Island communities are most effective at maintaining enforceable territories. The same families have lived on them for centuries, and they have developed a closeness and trust that promotes a collective approach to protecting the resource. Because communities see the value in the sustainability of the lobster resource, they have a strong incentive to protect it. Therefore, in addition to limiting access from outsiders, regulations are often imposed, such as lower trap limits and limited seasons. By reducing the pressure put on the territories that gangs “own,” they are, in effect, increasing the stock by allowing it to regenerate. This allows less effort to be expended in harvesting similar levels.
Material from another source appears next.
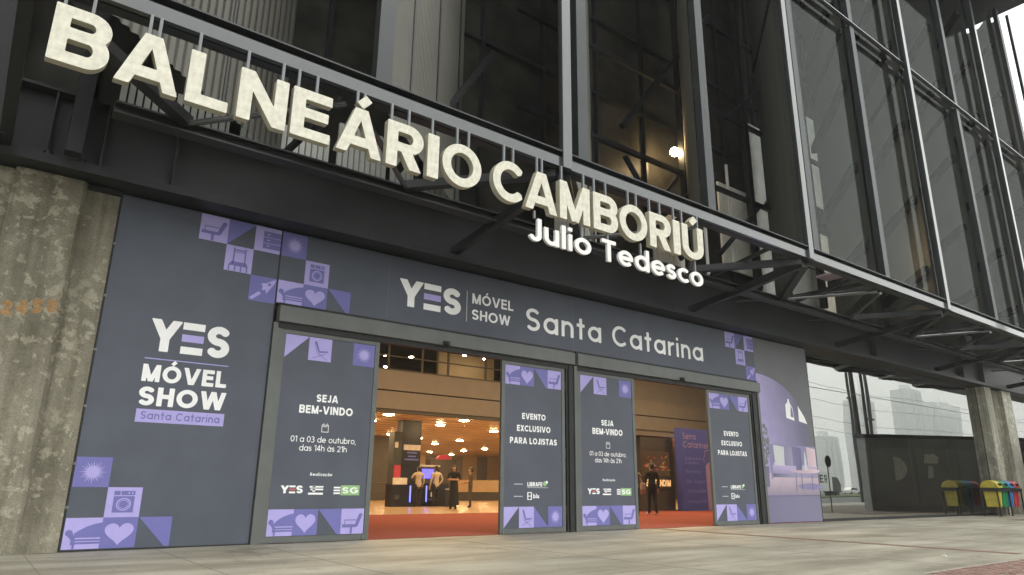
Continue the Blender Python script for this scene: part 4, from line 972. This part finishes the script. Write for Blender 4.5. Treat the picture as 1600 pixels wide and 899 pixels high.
b = MB(); b.box((14.75, 16.085, .3), (14.95, 16.097, .5), 'cushion_dark'); b.box((16.6, 16.235, .42), (16.75, 16.247, .6), 'white_board'); b.box((16.75, 16.235, .42), (16.82, 16.247, .74), 'white_board'); b.box((16.45, 16.235, .28), (17.0, 16.247, .32), 'mural_cush'); b.build('emblem', t)
t = thing('dark_stand', 'black exhibition stand with a red arched crest behind the kiosk', 'stand', loc=(18.6, 19, 0))
b = MB(); b.box((18.2, 19, 0), (19.7, 19.5, 2.15), 'wall_dark'); b.build('body', t)
b = MB(); b.prism(circ(18.95, 2.16, .36, .22, n=12, a0=0, a1=180), 'y', 19.0, 19.2, 'screen_red'); b.build('crest', t)
t = thing('low_wall', 'long pale low counter wall at the far side of the lobby', 'counter', loc=(30, 26, 0))
b = MB(); b.box((22, 26, 0), (44, 26.5, .52), 'wall_dark'); b.build('plinth', t)
b = MB(); b.box((22, 25.95, .522), (44, 26.5, 1.25), 'wall_warm'); b.build('top_panel', t)
t = thing('handrail', 'thin dark rail at the far left of the lobby', 'railing', loc=(17, 26, 0))
b = MB()
for z in (.55, 1.0): b.tube((12, 26, z), (22, 26, z), .03, 'wall_dark', 6)
b.build('rail', t)
for x in (12.2, 14.5, 17, 19.5, 21.8):
    b = MB(); b.tube((x, 26, 0), (x, 26, 1.0), .035, 'wall_dark', 6); b.build('baluster', t)
t = thing('round_pillar', 'tall square warm pillar standing in the lobby behind the kiosk', 'pillar', loc=(20.8, 30, 0))
b = MB(); b.box((18.2, 27.6, 0), (20.6, 30.5, 3.74), 'wall_dark'); b.build('shaft', t)
t.name = 'square_pillar'
t = thing('waste_bin', 'small black bin with white lid between the two standing visitors', 'bin', loc=(17.2, 15.6, 0))
b = MB(); b.tube((17.25, 15.6, 0), (17.25, 15.6, .72), .22, 'cushion_dark', 14, .25); b.build('body', t)
b = MB(); b.tube((17.25, 15.6, .722), (17.25, 15.6, .77), .26, 'white_board', 14); b.build('lid', t)
# right opening: dark stand and purple banner
t = thing('display_stand', 'dark exhibition stand with dim picture screen and glowing lettering', 'stand', loc=(23, 8.3, 0))
b = MB(); b.box((19.6, 8.3, 0), (20.0, 9.2, 2.95), 'void_dark'); b.box((21.6, 8.3, 0), (23.6, 9.2, 2.95), 'wall_dark'); b.box((20.0, 8.8, 2.4), (21.6, 9.2, 2.95), 'wall_dark'); b.box((19.6, 8.25, 2.952), (24, 9.2, 3.12), 'fascia_brown'); b.build('body', t)
b = MB(); b.box((21.62, 8.27, 1.35), (23.3, 8.298, 2.35), 'screen_dark'); b.build('picture_screen', t)
b = MB(); b.box((21.75, 8.255, .86), (23.35, 8.298, 1.32), 'wall_dark'); b.build('text_screen', t)
b = MB(); add_text(b, 'E ATENDIM', 21.82, 23.3, .96, .26, 8.251, 'screen_text', w=.2, gap=.14); b.build('lettering', t)
b = MB()
for i in range(26): 
    x = random.uniform(21.7, 23.1); z = random.uniform(1.45, 2.2); b.flat([(x, z), (x + random.uniform(.1, .3), z + .03), (x + random.uniform(.05, .2), z + random.uniform(.05, .12))], 8.268 - i * .0003, 'wall_warm' if i % 3 else 'screen_red')
b.build('picture', t)
t = thing('event_sign', 'tall purple display board listing Serra Catarinense and town names', 'sign', loc=(24.7, 7.6, 0))
b = MB(); b.box((23.25, 7.6, .01), (26.4, 7.9, 3.30), 'banner_purple'); b.build('board', t)
b = MB(); add_text(b, 'Serra', 23.42, 24.25, 2.86, .26, 7.596, 'banner_mauve', w=.14); add_text(b, 'Catarinense', 23.42, 25.6, 2.52, .26, 7.596, 'banner_mauve', w=.14)
for s, z, x1 in (('São Joaquim', 1.10, 24.75), ('Joinville', .72, 24.75), ('Navegantes', .32, 24.75), ('Balneário', 2.02, 24.6), ('Camboriú', 1.85, 24.5), ('Blumenau', 1.5, 24.5)): add_text(b, s, 23.5, x1, z, .14, 7.596, 'banner_purple_text', w=.16)
b.build('lettering', t)
b = MB(); b.flat([(24.85, .02), (25.9, .02), (25.9, 1.85), (25.5, 1.98), (25.0, 1.95), (24.8, 1.8)], 7.596, 'banner_mauve')
pts = [(24.75, 1.95), (24.7, 2.1), (24.82, 2.25), (24.8, 2.42), (25.1, 2.46), (25.4, 2.4), (25.9, 2.45)]
for (xa, za), (xb, zb) in zip(pts[:-1], pts[1:]): b.bar((xa, 7.594, za), (xb, 7.594, zb), .03, .004, 'banner_mauve', up=(0, 1, 0))
b.build('printed_map', t)

# ------------------------------------------------------------------ people
def person(lab, loc, rz, H, J, regions, hair_long=False, dress=None, coll='people in the lobby'):
    """J: joints in units of body height, front = -y. regions: clothing material for torso, sleeves (upper, lower arm), legs, feet"""
    t = thing('person', lab, 'person', coll, loc=loc)
    pt = {'pelvis': (0, 0, .53), 'waist': (0, 0, .61), 'chest': (0, .005, .72), 'upper': (0, .005, .79), 'neck': (0, 0, .845), 'skull0': (0, -.008, .885), 'skull1': (0, -.012, .93), 'skull2': (0, -.006, .975)}
    rad = {'pelvis': (.092, .070), 'waist': (.078, .058), 'chest': (.095, .064), 'upper': (.088, .055), 'neck': (.030, .032), 'skull0': (.038, .043), 'skull1': (.044, .056), 'skull2': (.030, .036)}
    reg = {'pelvis': 'legs', 'waist': 'torso', 'chest': 'torso', 'upper': 'torso', 'neck': 'skin', 'skull0': 'skin', 'skull1': 'skin', 'skull2': 'skin'}
    ed = [('pelvis', 'waist'), ('waist', 'chest'), ('chest', 'upper'), ('upper', 'neck'), ('neck', 'skull0'), ('skull0', 'skull1'), ('skull1', 'skull2')]
    def add(n, p, r, g, par): pt[n] = p; rad[n] = r if isinstance(r, tuple) else (r, r); reg[n] = g; ed.append((par, n))
    add('nose', (0, -.066, .915), .008, 'skin', 'skull1')
    for s, L in ((1, 'l'), (-1, 'r')):
        add('ear' + L, (s * .048, .0, .928), (.008, .012), 'skin', 'skull1')
        sh = J.get('sh' + L, (s * .115, .005, .805)); el = J['el' + L]; wr = J['wr' + L]
        add('sh' + L, sh, .040, 'sleeve', 'upper'); add('el' + L, el, .027, 'sleeve', 'sh' + L); add('wr' + L, wr, .018, 'fore', 'el' + L)
        d = Vector(J.get('hd' + L, Vector(wr) - Vector(el))).normalized(); pa = Vector(wr) + d * .045
        add('pa' + L, tuple(pa), (.020, .013), 'skin', 'wr' + L)
        side = d.cross(Vector((0, -1, 0) if abs(d.y) < .8 else (0, 0, 1))).normalized()
        for k in range(4):
            o = (k - 1.5) * .0125; b0 = pa + d * .012 + side * o; L1 = (.022, .027, .025, .019)[k]; curl = Vector((-s * .3, -.5, 0)) * .5
            add(f'f{k}{L}', tuple(b0 + d * L1), .0056, 'skin', 'pa' + L); add(f'g{k}{L}', tuple(b0 + d * L1 + (d + curl).normalized() * L1 * .8), .0048, 'skin', f'f{k}{L}')
        th = Vector(wr) + d * .02 + side * (-.024); add('th' + L, tuple(th + d * .012), .0065, 'skin', 'wr' + L); add('ti' + L, tuple(th + d * .034 - side * .004), .0055, 'skin', 'th' + L)
        hp = (s * .052, 0, .50); add('hp' + L, hp, (.058, .062), 'legs', 'pelvis')
        kn = J.get('kn' + L, (s * .055, -.008, .285)); an = J.get('an' + L, (s * .055, .012, .045))
        add('kn' + L, kn, .040, 'legs', 'hp' + L); add('an' + L, an, .027, 'legs', 'kn' + L)
        fd = Vector(J.get('ft' + L, (s * .012, -.085, 0)))
        add('he' + L, (an[0], an[1] + .012, .020), .020, 'feet', 'an' + L); add('to' + L, (an[0] + fd.x, an[1] + fd.y, .014), (.024, .014), 'feet', 'an' + L)
    names = list(pt); idx = {n: i for i, n in enumerate(names)}
    me = bpy.data.meshes.new('body'); me.from_pydata([Vector(pt[n]) * H for n in names], [(idx[a], idx[b]) for a, b in ed], []); me.update()
    o = bpy.data.objects.new('body', me); COL.objects.link(o)
    o.modifiers.new('skin', 'SKIN'); sub = o.modifiers.new('sub', 'SUBSURF'); sub.levels = 1; sub.render_levels = 1
    for n in names:
        v = me.skin_vertices[0].data[idx[n]]; v.radius = (rad[n][0] * H, rad[n][1] * H); v.use_root = (n == 'pelvis')
    bpy.context.view_layer.update()
    ev = o.evaluated_get(bpy.context.evaluated_depsgraph_get()); nm = bpy.data.meshes.new_from_object(ev); o.modifiers.clear(); o.data = nm; bpy.data.meshes.remove(me)
    keys = ['skin', 'torso', 'sleeve', 'fore', 'legs', 'feet']; nm.materials.clear()
    for k in keys: nm.materials.append(MATS[regions.get(k, 'skin')])
    P = np.array([pt[n] for n in names]) * H; E_ = [(idx[a], idx[b], reg[b]) for a, b in ed]
    for f in nm.polygons:
        c = np.array(f.center); best = None
        for a, b, g in E_:
            ab = P[b] - P[a]; tt = min(1, max(0, float((c - P[a]) @ ab / (ab @ ab + 1e-9)))); dd = float(np.linalg.norm(c - P[a] - ab * tt))
            w_ = dd / (rad[names[b]][0] * H + .02)
            if best is None or w_ < best[0]: best = (w_, g)
        f.material_index = keys.index(best[1]); f.use_smooth = True
    o.parent = t
    b = MB(); b.ball((0, .012 * H, .945 * H), (.052 * H, .064 * H, .056 * H), 'hair_dark', 14, 8, half=True)
    b.ball((0, .028 * H, .925 * H), (.050 * H, .046 * H, .058 * H), 'hair_dark', 14, 8)
    if hair_long:
        for s in (-1, 1): b.tube((s * .04 * H, .01 * H, .955 * H), (s * .05 * H, .0, .80 * H), .022 * H, 'hair_dark', 8, .014 * H)
    b.build('hair', t, loc=(0, 0, 0))
    b = MB()
    for s in (-1, 1): b.ball((s * .018 * H, -.058 * H, .93 * H), .006 * H, 'hair_dark', 8, 5)
    b.build('eyes', t, loc=(0, 0, 0))
    b = MB(); b.ball((0, -.056 * H, .893 * H), (.012 * H, .006 * H, .004 * H), 'screen_red' if hair_long else 'brick_red', 8, 5); b.build('mouth', t, loc=(0, 0, 0))
    if dress:
        b = MB(); n = 20; prof = [(.63, .085, .066), (.58, .098, .076), (.5, .105, .085), (.35, .112, .095), (.2, .122, .105), (.10, .130, .112)]
        vs = []; fs = []
        for z, rx, ry in prof:
            for k in range(n):
                a = 2 * math.pi * k / n; q = 1 + .05 * math.sin(5 * a) * (.63 - z) * 2; vs.append((rx * H * math.cos(a) * q, ry * H * math.sin(a) * q, z * H))
        for j in range(len(prof) - 1):
            for k in range(n): fs.append((j * n + k, j * n + (k + 1) % n, (j + 1) * n + (k + 1) % n, (j + 1) * n + k))
        b.add(vs, fs, dress, True); b.build('skirt', t, loc=(0, 0, 0))
    t.rotation_euler = (0, 0, rz)
    return t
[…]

Larger stocks require less effort to harvest similar levels, which reduces costs through reductions in capital expenditures, such as less traps and smaller boats. It also reduces marginal costs, such as labor, fuel, and bait costs. Reductions in costs, caused by making inputs more productive and therefore requiring less of them, increase profits of lobstermen who are part of territorial gangs. Acheson finds that lobstermen who are part of territorial gangs catch more pounds per trap, and as a result, they earn, on average, 25% more than those who are not (Acheson, 156). Part of this increase in income can be attributed to a greater percentage of larger lobsters resulting from less pressure on the resource stock so that lobsters are not immediately harvested when they reach a legal size. Larger lobsters are more commercially valuable, and increase income, as do reduced costs.
The Maine lobster industry has been prudent enough to enact certain laws restricting the harvest of lobsters and thus maintaining sustainable flows from the lobster resource. However, “the most important rules of all, upon which the astonishing success of the fishery depends, appear in no statutes (Conkling, 194).” These rules are those which establish a sense of collective ownership, and in doing so, give lobstermen an incentive to preserve the resource which sustains their way of life.